I have two kids with additional needs, they constantly trigger each other.
I know many feel like this I’m really concerned for my own well-being as well as my children’s. I would never harm them and I would do anything for them, but my patience runs very thin and I’m quick to flare. I’m totally burnt out, my mental health is in tatters. I don’t enjoy being a parent or being around them for long right now.
I am fighting for everything, the right support for my children as well as difficult relatives who think they know my children more than me.
I don’t work so it’s not a childcare issue but my partner works long hours, he’s a great dad when he’s home but when he’s at work the days are long. We live in a touristy area so it’s insanely busy everywhere so it’s difficult to get out.
my kids don’t know how to get on. My oldest 13 is autistic, PDA, has a learning disability, severe anxiety and ocd, he masks at school but his behaviour at home is awful, he gives me attitude all day long. He doesn’t manage well being at home all day so always needs to be out. He gets up at the crack of dawn and demands I take him out straight away for snacks whereas my youngest likes being at home. My youngest is speech and learning delayed and I believe she has adhd as she doesn’t stop all day!
my oldest can be violent at times and lashes out, he speaks to me like crap. My youngest is neither of these.
it gets to the point a simple ‘mum’ shouted from another room will over stimulate me and I will shout ‘what now’ straight away. 8 get sick of hearing their voices.
my youngest will entertain herself but my oldest will not end needs supervision and guidance. I don’t get chance to sit down for 5 minutes.

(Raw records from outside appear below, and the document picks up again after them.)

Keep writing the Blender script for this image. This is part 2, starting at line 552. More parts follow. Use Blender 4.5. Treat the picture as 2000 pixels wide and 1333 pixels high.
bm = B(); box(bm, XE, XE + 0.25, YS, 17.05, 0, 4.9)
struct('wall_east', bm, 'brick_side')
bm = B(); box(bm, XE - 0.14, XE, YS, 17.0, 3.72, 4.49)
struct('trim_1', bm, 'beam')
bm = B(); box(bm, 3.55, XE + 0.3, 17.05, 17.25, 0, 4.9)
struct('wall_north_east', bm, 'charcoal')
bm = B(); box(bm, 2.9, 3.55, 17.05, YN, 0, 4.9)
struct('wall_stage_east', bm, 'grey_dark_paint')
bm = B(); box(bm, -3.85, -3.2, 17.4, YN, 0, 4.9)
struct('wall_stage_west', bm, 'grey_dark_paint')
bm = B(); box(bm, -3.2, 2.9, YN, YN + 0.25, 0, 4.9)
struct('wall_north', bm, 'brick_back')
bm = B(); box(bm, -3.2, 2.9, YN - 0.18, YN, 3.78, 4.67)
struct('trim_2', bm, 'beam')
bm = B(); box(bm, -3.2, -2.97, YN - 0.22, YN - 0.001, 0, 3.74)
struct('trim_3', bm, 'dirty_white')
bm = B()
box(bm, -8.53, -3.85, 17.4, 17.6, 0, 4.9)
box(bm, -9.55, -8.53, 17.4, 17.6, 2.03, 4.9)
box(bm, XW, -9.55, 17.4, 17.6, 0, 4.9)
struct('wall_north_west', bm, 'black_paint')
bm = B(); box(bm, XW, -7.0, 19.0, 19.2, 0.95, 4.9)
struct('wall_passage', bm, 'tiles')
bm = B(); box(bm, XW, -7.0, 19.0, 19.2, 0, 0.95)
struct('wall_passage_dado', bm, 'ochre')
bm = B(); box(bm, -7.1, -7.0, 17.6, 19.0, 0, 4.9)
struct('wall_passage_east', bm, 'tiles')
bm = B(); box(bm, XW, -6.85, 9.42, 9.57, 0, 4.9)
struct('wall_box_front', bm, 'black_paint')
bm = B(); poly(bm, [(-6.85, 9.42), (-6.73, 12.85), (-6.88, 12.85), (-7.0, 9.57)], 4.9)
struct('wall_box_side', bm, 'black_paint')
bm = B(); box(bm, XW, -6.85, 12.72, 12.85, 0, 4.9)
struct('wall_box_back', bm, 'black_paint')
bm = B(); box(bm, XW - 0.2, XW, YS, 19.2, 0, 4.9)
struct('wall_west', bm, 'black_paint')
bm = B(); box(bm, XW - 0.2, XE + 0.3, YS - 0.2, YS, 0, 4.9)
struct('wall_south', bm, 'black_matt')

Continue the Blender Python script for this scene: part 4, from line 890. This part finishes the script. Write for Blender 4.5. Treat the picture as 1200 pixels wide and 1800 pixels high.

as much as I encourage independence my oldest refuses to do anything for himself. He’s 13 and demands I make him a drink, if I tell him to try himself he’ll scream at me. What a I meant to do? Enable it or refuse to give in and get screamed at?! He is a very demanding child and full on.
they are both hard work but in very different ways.
my son is also obsessive over food and if I don’t give in he will lash out. He keeps saying that we are horrible to him and he’s going to move out and live elsewhere.
a lot of is your average teen stuff alongside being autistic but it’s heightened due to his autism I think.
neither clean up after themselves despite me asking to!
this has all really heightened over the last few months with my son starting going through puberty.
my house isn’t big enough for them to be too separated - they have a bedroom each but they just trigger each other.
I can’t go on and the summer holidays coming is making me very low.
what am I meant to do? I’ve reached out for support in many ways but not getting anywhere!
I don’t have many friends and family don’t see the issues.